----- Listing -----
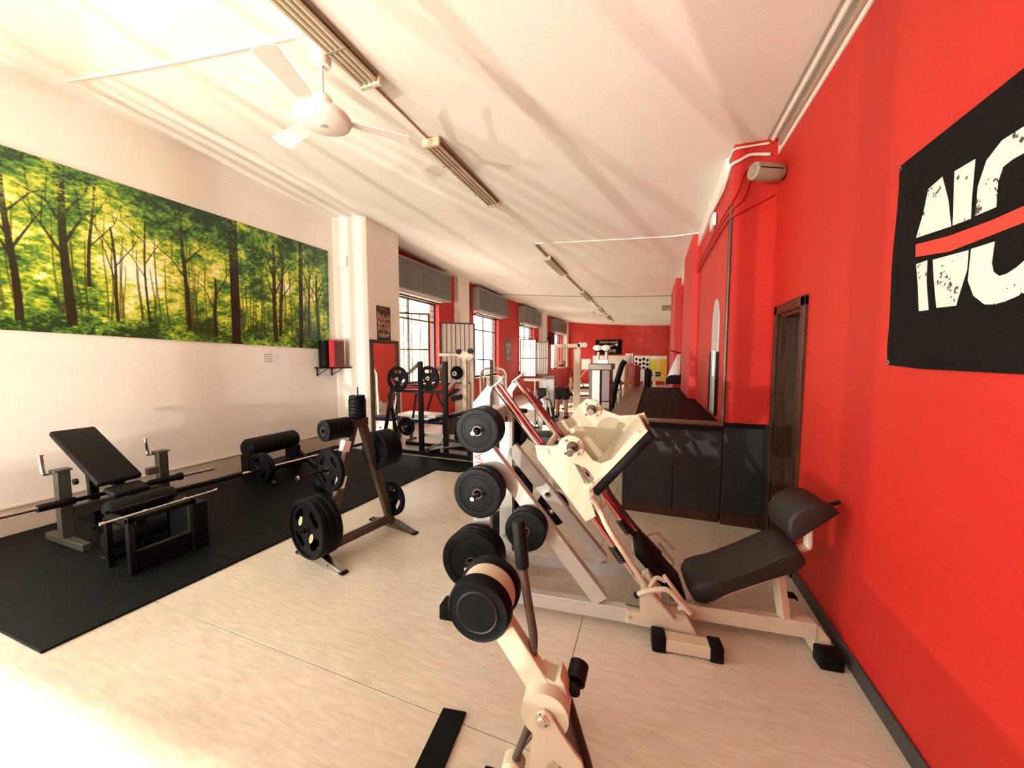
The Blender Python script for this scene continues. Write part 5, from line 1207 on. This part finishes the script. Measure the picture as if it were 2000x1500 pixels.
wn = thing('small_window_sign', 'small pale framed picture on the red wall just behind the cable station', 'picture', (-4.05, YF - .004, 1.3))
P(MB().span((-.3, -.04, -.4), (.3, 0, .3), bev=.004), 'frame', 'leaf_white', wn)
pb_ = thing('photo_board', 'white board with rows of dark round photos on the far wall', 'board', (-.55, YF - .004, 1.1))
P(MB().span((-.5, -.05, -.9), (.42, 0, .72), bev=.004), 'board', 'leaf_white', pb_)
for q in range(12): P(MB().lathe([(0, .055), (.09, .055), (.09, .05), (0, .05)], T(-.36 + .22 * (q % 4), 0, .50 - .27 * (q // 4) - .06 * (q % 2)) @ XZ, 12), 'round_photo', 'black_metal', pb_)
for nm, x0, x1, m_, l in (('yellow_poster', -.10, .38, 'yellow', 'yellow poster on the far wall beside the photo board'), ('orange_poster', .40, .86, 'orange', 'orange poster at the right end of the far wall')):
    p_ = thing(nm, l, 'poster', ((x0 + x1) / 2, YF - .004, 1.0)); w_ = (x1 - x0) / 2
    P(MB().span((-w_, -.04, -.75), (w_, 0, .80), bev=.003), 'white_border', 'leaf_white', p_)
    P(MB().span((-w_ + .03, -.043, -.72), (w_ - .03, -.04, .60)), 'print', m_, p_)
ds = thing('office_desk', 'small desk with a printer before the far right wall', 'desk', (.25, 20.0, 0))
P(MB().span((-.45, -.3, .70), (.45, .3, .74), bev=.005), 'desktop', 'beige', ds)
for x in (-.42, .42): P(MB().span((x - .02, -.28, 0), (x + .02, .28, .70)), 'leg', 'beige', ds)
pt = thing('printer', 'dark printer standing on the far desk', 'printer', (.15, 20.0, .74))
P(MB().span((-.28, -.22, 0), (.28, .22, .22), bev=.02), 'body', 'black_metal', pt)
P(MB().span((-.22, -.24, .10), (.22, -.20, .14)), 'paper_slot', 'board_grey', pt)
jk = thing('hanging_jacket', 'white and black jacket hanging on the end of the right red wall over the counter', 'jacket', (.66, 9.6, 1.1))
P(MB().prism([(-.10, .62), (.0, .66), (-.03, .3), (-.02, .12), (-.26, .16), (-.30, .10), (-.20, .38)], T(0, .0, 0) @ XZ, .10, .02), 'white_cloth', 'leaf_white', jk)
P(MB().prism([(-.34, -.065), (0, -.065), (0, .18), (-.10, .13), (-.24, .15), (-.33, .06)], T(0, -.02, 0) @ XZ, .14, .03), 'dark_bag', 'shorts', jk)
P(MB().cyl((-.25, -.02, .74), (.0, .0, .66), .012, 8), 'hook', 'black_metal', jk)
sg = thing('wall_sign', 'narrow grey and white lettered sign on the red wall between the second and third windows', 'sign', (XL, 14.15, 1.95))
P(MB().span((0, -.28, -.45), (.01, .28, .50)), 'sheet', 'dark_grey', sg)
for q, w_ in enumerate(('GYM', 'FIT', 'GO')): P(MB().text(w_, .26, T(.012, 0, .22 - q * .26) @ YZ, .0008), 'lettering', 'text_cream', sg)
tv = thing('wall_tv', 'black screen mounted high by the third white column', 'screen', (XL + .35, 19.9, 2.75))
P(MB().span((-.04, -.5, -.35), (.04, .5, .35), bev=.01), 'screen', 'black_metal', tv)
P(MB().span((-.34, -.04, -.04), (-.04, .04, .04)), 'arm', 'black_metal', tv)

# ------------------------------------------------------------------ the man
def skin(name, V, E, Rr, material, parent, sub=2, root=0):
    me = bpy.data.meshes.new(name); me.from_pydata(V, E, [])
    o = bpy.data.objects.new(name, me); COL.objects.link(o)
    md = o.modifiers.new('s', 'SKIN'); md.use_smooth_shade = True
    for i, r in enumerate(Rr): me.skin_vertices[0].data[i].radius = r if isinstance(r, tuple) else (r, r)
    for i in range(len(V)): me.skin_vertices[0].data[i].use_root = (i == root)
    o.modifiers.new('u', 'SUBSURF').levels = sub; o.modifiers['u'].render_levels = sub
    dg = bpy.context.evaluated_depsgraph_get(); ev = o.evaluated_get(dg); m2 = bpy.data.meshes.new_from_object(ev)
    bpy.data.objects.remove(o); bpy.data.meshes.remove(me)
    for p in m2.polygons: p.use_smooth = True
    m2.name = name; m2.materials.clear(); m2.materials.append(M[material])
    o = bpy.data.objects.new(name, m2); COL.objects.link(o); o.parent = parent
    return o
mn = thing('person', 'bald bearded man in a red t-shirt and black shorts standing facing the camera', 'person', (-2.30, 9.95, 0), 0)
V = [(0, 0, .82), (0, 0, .98), (0, 0, 1.16), (0, .0, 1.31), (0, -.005, 1.41), (0, -.02, 1.47), (0, -.025, 1.54), (0, -.02, 1.605),
     (-.18, 0, 1.32), (-.255, .0, 1.08), (-.24, -.10, .92), (-.225, -.15, .84),
     (.18, 0, 1.32), (.25, .0, 1.08), (.255, -.05, .84), (.255, -.07, .74),
     (-.10, 0, .76), (-.115, -.01, .46), (-.125, .01, .09), (-.14, -.11, .035),
     (.10, 0, .76), (.115, -.01, .46), (.12, .01, .09), (.15, -.11, .035)]
E_ = [(0, 1), (1, 2), (2, 3), (3, 4), (4, 5), (5, 6), (6, 7), (3, 8), (8, 9), (9, 10), (10, 11), (3, 12), (12, 13), (13, 14), (14, 15), (0, 16), (16, 17), (17, 18), (18, 19), (0, 20), (20, 21), (21, 22), (22, 23)]
Rr = [(.17, .12), (.17, .12), (.19, .13), (.16, .11), (.066, .066), (.085, .10), (.098, .118), (.085, .10),
      (.078, .075), (.056, .056), (.042, .042), (.030, .022), (.078, .075), (.056, .056), (.042, .042), (.030, .022),
      (.108, .11), (.072, .072), (.048, .052), (.045, .035), (.108, .11), (.072, .072), (.048, .052), (.045, .035)]
body = skin('body', V, E_, Rr, 'skin', mn)
skin('t_shirt', [(0, 0, .82), (0, 0, .95), (0, 0, 1.15), (0, 0, 1.28), (0, 0, 1.335), (-.18, 0, 1.32), (-.262, 0, 1.12), (.18, 0, 1.32), (.258, 0, 1.12)], [(0, 1), (1, 2), (2, 3), (3, 4), (3, 5), (5, 6), (3, 7), (7, 8)],
     [(.21, .165), (.205, .16), (.215, .16), (.185, .14), (.085, .085), (.105, .10), (.092, .092), (.105, .10), (.092, .092)], 'shirt', mn)
skin('shorts', [(0, 0, .94), (0, 0, .80), (-.105, 0, .68), (-.12, 0, .48), (.105, 0, .68), (.12, 0, .48)], [(0, 1), (1, 2), (2, 3), (1, 4), (4, 5)],
     [(.19, .15), (.195, .155), (.14, .145), (.13, .13), (.14, .145), (.13, .13)], 'shorts', mn)
hv = [v.co.copy() for v in body.data.vertices if v.co.z > 1.40]
def fy(x, z): return min([v.y for v in hv if abs(v.x - x) < .035 and abs(v.z - z) < .03] or [-.11])
hx = max(v.x for v in hv if v.z > 1.48)
for s_ in (-1, 1):
    P(MB().box((s_ * .135, -.055, .04), (.095, .26, .085), None, .03, 3).cyl((s_ * .123, .01, .06), (s_ * .121, .01, .13), .055, 14), 'shoe', 'shorts', mn)
    P(MB().sphere((s_ * .033, fy(s_ * .033, 1.54) - .001, 1.54), .011, (1, .6, .7), 10), 'eye', 'eye', mn)
    P(MB().sphere((s_ * (hx + .002), -.01, 1.525), .024, (.45, .8, 1.3), 10), 'ear', 'skin', mn)
    P(MB().beam((s_ * .014, fy(0, 1.565) - .002, 1.566), (s_ * .052, fy(.04, 1.565) + .002, 1.568), .012, .010), 'eyebrow', 'beard', mn)
    for f_ in range(4):      # fingers curled round the dumbbell or handle
        y = (-.15 if s_ < 0 else -.10) + f_ * .018; z = .80 if s_ < 0 else .70
        P(MB().tube([(s_ * .235, y, z + .03), (s_ * .262, y, z), (s_ * .25, y, z - .025 - .003 * (f_ % 2)), (s_ * .225, y, z - .02)], .009, 8, bend=.012), 'finger', 'skin', mn)
    P(MB().tube([(s_ * .225, -.15 + .03 * (s_ > 0), .83 if s_ < 0 else .73), (s_ * .205, -.165 + .03 * (s_ > 0), .80 if s_ < 0 else .70), (s_ * .215, -.15 + .03 * (s_ > 0), .775 if s_ < 0 else .675)], .010, 8, bend=.01), 'thumb', 'skin', mn)
P(MB().sphere((0, fy(0, 1.515) - .006, 1.518), .017, (.8, .9, 1.5), 10), 'nose', 'skin', mn)
P(MB().sphere((0, fy(0, 1.46) + .058, 1.462), .074, (1.02, .92, .60), 18), 'beard', 'beard', mn)
P(MB().box((0, fy(0, 1.48) - .014, 1.482), (.045, .012, .010), None, .003), 'mouth', 'maroon', mn)
db = thing('dumbbell', 'dark dumbbell held down in the man\'s left hand', 'dumbbell', (-2.30 + .245, 9.95 - .07, .675))
P(MB().cyl((0, -.11, 0), (0, .11, 0), .012, 10), 'handle', 'chrome', db)
for s_ in (-1, 1): P(MB().lathe([(0, -.03), (.045, -.03), (.052, -.02), (.052, .02), (.045, .03), (0, .03)], T(0, s_ * .095, 0) @ RX(90), 18), 'head', 'rubber', db)
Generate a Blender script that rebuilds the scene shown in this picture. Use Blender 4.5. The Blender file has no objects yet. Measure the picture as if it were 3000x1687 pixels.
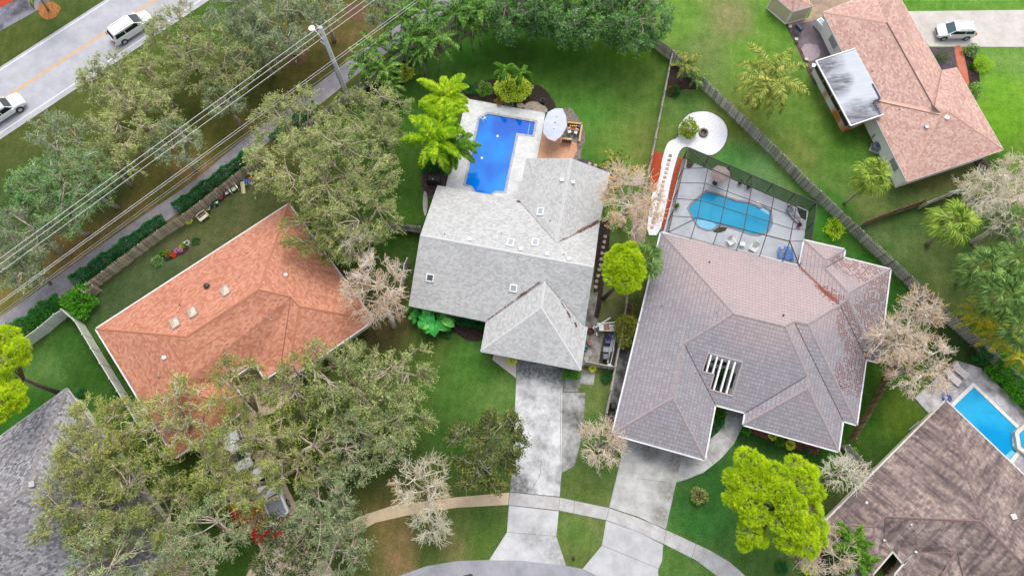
-----
Task: In the entries above, find lines with "scene" and copy each.

The answer:
The Blender Python script for this scene continues. Write part 5, from line 1207 on. This part finishes the script. Measure the picture as if it were 2000x1500 pixels.
Generate a Blender script that rebuilds the scene shown in this picture. Use Blender 4.5. The Blender file has no objects yet. Measure the picture as if it were 3000x1687 pixels.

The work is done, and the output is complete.